WINCE

Book Cover

Winston “Wince” Fisher Jr. is in a rut. After his daughter was born, Wince tried to leave his high-octane life of crime behind for a safe career in wealth management, but then his business partner forced him out, and he signed a two-year noncompete clause. Now, the former criminal and three-time divorcé has nothing to do but laze around his rental home in Austin, Texas, watching action movies and consuming massive amounts of cocaine. Everything changes when his dealer’s son invites him to assist on a drug run, which makes Wince miss his old ways. Soon enough, he’s building and selling AR-15s to Mexican cartels, leading to another decision that could jeopardize his chance at ever having a normal life.
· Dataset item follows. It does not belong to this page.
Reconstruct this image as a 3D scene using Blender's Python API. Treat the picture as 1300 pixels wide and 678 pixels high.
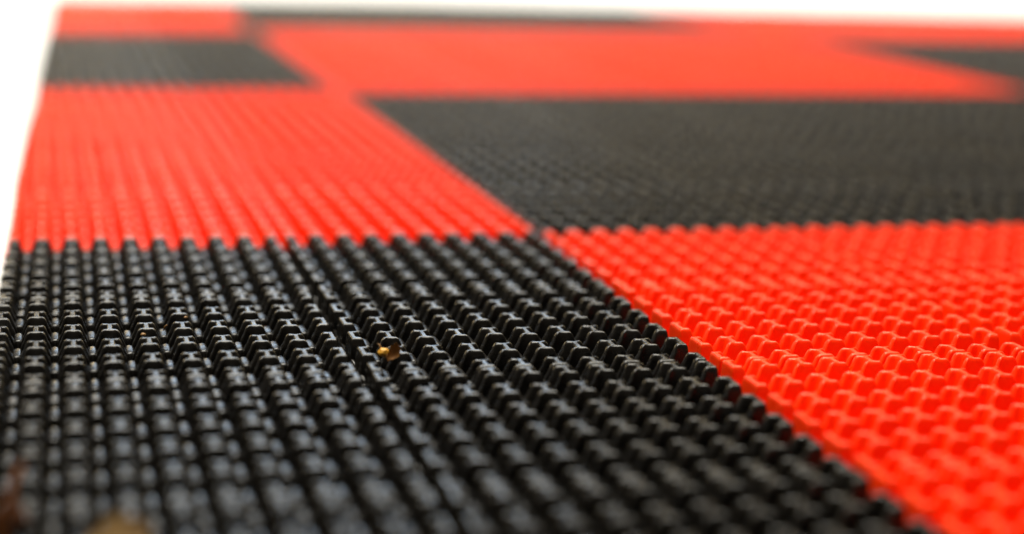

Smith’s second novel, following Arcade (2016), is a significant pivot, offering a portrait of red-blooded Southern masculinity. It’s hard to tell exactly what sort of satire is intended; Wince’s highly traditional worldview is rarely subverted or challenged, and many of the women and nonwhite characters are little more than thinly drawn caricatures. Still, the book is compulsively readable, building an air of paranoia and dread that persists whether Wince has been caught in a shootout or simply talking on the phone with his mother. The story shines in its asides, from footnotes detailing the intricacies of gun barrels and drug laws to brief flashbacks that fill in Wince’s outlandish backstory—complete with DeNigris’ occasional charming hand-drawn illustrations. The tale is certainly not for the faint of heart, taking readers on an antihero’s journey through a wasteland of sex, drugs, violence, and organized crime. But as a snapshot of a very specific type of man in the 2020s, it transcends its standard revenge-thriller trappings to offer a compelling character study.